__What the exercise asks__:
Give the listing again in full, exactly as written.

>> Begin Information shown

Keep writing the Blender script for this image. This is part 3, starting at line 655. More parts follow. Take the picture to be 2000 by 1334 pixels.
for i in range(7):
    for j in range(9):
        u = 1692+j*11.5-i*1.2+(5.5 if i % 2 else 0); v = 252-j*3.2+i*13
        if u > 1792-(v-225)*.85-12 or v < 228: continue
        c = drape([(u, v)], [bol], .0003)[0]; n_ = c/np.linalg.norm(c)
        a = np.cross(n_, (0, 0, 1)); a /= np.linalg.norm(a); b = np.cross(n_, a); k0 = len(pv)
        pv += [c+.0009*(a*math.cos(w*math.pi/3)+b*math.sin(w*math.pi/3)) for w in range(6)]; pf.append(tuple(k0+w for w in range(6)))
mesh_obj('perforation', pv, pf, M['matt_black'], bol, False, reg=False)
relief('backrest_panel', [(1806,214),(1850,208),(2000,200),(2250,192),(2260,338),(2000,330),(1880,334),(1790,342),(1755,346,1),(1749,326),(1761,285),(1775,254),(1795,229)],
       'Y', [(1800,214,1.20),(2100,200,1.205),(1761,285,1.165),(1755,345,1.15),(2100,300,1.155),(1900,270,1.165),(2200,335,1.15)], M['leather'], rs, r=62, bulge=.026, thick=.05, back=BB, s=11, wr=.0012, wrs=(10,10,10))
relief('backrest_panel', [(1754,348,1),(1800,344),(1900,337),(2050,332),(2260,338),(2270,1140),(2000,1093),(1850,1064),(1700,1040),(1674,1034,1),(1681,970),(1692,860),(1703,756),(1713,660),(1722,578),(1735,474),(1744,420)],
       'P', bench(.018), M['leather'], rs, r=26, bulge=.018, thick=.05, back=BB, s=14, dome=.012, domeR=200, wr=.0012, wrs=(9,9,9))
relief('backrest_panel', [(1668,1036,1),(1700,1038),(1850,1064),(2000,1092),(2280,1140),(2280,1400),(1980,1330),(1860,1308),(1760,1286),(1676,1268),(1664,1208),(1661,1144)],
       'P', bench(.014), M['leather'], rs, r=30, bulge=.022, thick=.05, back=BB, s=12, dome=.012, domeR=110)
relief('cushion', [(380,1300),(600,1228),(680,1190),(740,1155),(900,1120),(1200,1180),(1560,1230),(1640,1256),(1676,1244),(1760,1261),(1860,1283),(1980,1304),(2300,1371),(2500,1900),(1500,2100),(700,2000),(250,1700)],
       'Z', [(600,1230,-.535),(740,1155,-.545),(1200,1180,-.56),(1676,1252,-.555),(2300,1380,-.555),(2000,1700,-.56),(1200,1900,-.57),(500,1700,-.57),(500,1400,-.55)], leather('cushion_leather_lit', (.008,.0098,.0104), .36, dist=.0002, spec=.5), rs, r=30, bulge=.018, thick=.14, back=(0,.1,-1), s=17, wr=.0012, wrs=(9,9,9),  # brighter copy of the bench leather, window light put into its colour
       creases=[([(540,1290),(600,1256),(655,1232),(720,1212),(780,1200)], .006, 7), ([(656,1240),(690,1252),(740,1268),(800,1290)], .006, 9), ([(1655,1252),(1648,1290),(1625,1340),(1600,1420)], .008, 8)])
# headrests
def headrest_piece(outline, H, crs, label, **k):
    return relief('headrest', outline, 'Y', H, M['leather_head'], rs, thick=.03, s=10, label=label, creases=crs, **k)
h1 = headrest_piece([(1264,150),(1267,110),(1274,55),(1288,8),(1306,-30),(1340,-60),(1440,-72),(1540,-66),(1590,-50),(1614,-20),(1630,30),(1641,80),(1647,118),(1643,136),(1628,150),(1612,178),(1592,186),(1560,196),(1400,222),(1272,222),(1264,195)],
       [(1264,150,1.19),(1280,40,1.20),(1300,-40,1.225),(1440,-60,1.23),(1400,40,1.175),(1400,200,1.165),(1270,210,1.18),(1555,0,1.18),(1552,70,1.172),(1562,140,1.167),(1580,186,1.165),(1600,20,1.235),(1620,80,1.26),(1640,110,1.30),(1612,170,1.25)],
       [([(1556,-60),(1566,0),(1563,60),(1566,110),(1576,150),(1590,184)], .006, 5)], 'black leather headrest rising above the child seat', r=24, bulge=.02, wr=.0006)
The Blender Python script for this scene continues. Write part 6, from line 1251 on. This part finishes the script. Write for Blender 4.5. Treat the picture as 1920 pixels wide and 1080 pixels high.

>> End Information shown

__Response to the exercise__:
Keep writing the Blender script for this image. This is part 3, starting at line 655. More parts follow. Take the picture to be 2000 by 1334 pixels.
for i in range(7):
    for j in range(9):
        u = 1692+j*11.5-i*1.2+(5.5 if i % 2 else 0); v = 252-j*3.2+i*13
        if u > 1792-(v-225)*.85-12 or v < 228: continue
        c = drape([(u, v)], [bol], .0003)[0]; n_ = c/np.linalg.norm(c)
        a = np.cross(n_, (0, 0, 1)); a /= np.linalg.norm(a); b = np.cross(n_, a); k0 = len(pv)
        pv += [c+.0009*(a*math.cos(w*math.pi/3)+b*math.sin(w*math.pi/3)) for w in range(6)]; pf.append(tuple(k0+w for w in range(6)))
mesh_obj('perforation', pv, pf, M['matt_black'], bol, False, reg=False)
relief('backrest_panel', [(1806,214),(1850,208),(2000,200),(2250,192),(2260,338),(2000,330),(1880,334),(1790,342),(1755,346,1),(1749,326),(1761,285),(1775,254),(1795,229)],
       'Y', [(1800,214,1.20),(2100,200,1.205),(1761,285,1.165),(1755,345,1.15),(2100,300,1.155),(1900,270,1.165),(2200,335,1.15)], M['leather'], rs, r=62, bulge=.026, thick=.05, back=BB, s=11, wr=.0012, wrs=(10,10,10))
relief('backrest_panel', [(1754,348,1),(1800,344),(1900,337),(2050,332),(2260,338),(2270,1140),(2000,1093),(1850,1064),(1700,1040),(1674,1034,1),(1681,970),(1692,860),(1703,756),(1713,660),(1722,578),(1735,474),(1744,420)],
       'P', bench(.018), M['leather'], rs, r=26, bulge=.018, thick=.05, back=BB, s=14, dome=.012, domeR=200, wr=.0012, wrs=(9,9,9))
relief('backrest_panel', [(1668,1036,1),(1700,1038),(1850,1064),(2000,1092),(2280,1140),(2280,1400),(1980,1330),(1860,1308),(1760,1286),(1676,1268),(1664,1208),(1661,1144)],
       'P', bench(.014), M['leather'], rs, r=30, bulge=.022, thick=.05, back=BB, s=12, dome=.012, domeR=110)
relief('cushion', [(380,1300),(600,1228),(680,1190),(740,1155),(900,1120),(1200,1180),(1560,1230),(1640,1256),(1676,1244),(1760,1261),(1860,1283),(1980,1304),(2300,1371),(2500,1900),(1500,2100),(700,2000),(250,1700)],
       'Z', [(600,1230,-.535),(740,1155,-.545),(1200,1180,-.56),(1676,1252,-.555),(2300,1380,-.555),(2000,1700,-.56),(1200,1900,-.57),(500,1700,-.57),(500,1400,-.55)], leather('cushion_leather_lit', (.008,.0098,.0104), .36, dist=.0002, spec=.5), rs, r=30, bulge=.018, thick=.14, back=(0,.1,-1), s=17, wr=.0012, wrs=(9,9,9),  # brighter copy of the bench leather, window light put into its colour
       creases=[([(540,1290),(600,1256),(655,1232),(720,1212),(780,1200)], .006, 7), ([(656,1240),(690,1252),(740,1268),(800,1290)], .006, 9), ([(1655,1252),(1648,1290),(1625,1340),(1600,1420)], .008, 8)])
# headrests
def headrest_piece(outline, H, crs, label, **k):
    return relief('headrest', outline, 'Y', H, M['leather_head'], rs, thick=.03, s=10, label=label, creases=crs, **k)
h1 = headrest_piece([(1264,150),(1267,110),(1274,55),(1288,8),(1306,-30),(1340,-60),(1440,-72),(1540,-66),(1590,-50),(1614,-20),(1630,30),(1641,80),(1647,118),(1643,136),(1628,150),(1612,178),(1592,186),(1560,196),(1400,222),(1272,222),(1264,195)],
       [(1264,150,1.19),(1280,40,1.20),(1300,-40,1.225),(1440,-60,1.23),(1400,40,1.175),(1400,200,1.165),(1270,210,1.18),(1555,0,1.18),(1552,70,1.172),(1562,140,1.167),(1580,186,1.165),(1600,20,1.235),(1620,80,1.26),(1640,110,1.30),(1612,170,1.25)],
       [([(1556,-60),(1566,0),(1563,60),(1566,110),(1576,150),(1590,184)], .006, 5)], 'black leather headrest rising above the child seat', r=24, bulge=.02, wr=.0006)
The Blender Python script for this scene continues. Write part 6, from line 1251 on. This part finishes the script. Write for Blender 4.5. Treat the picture as 1920 pixels wide and 1080 pixels high.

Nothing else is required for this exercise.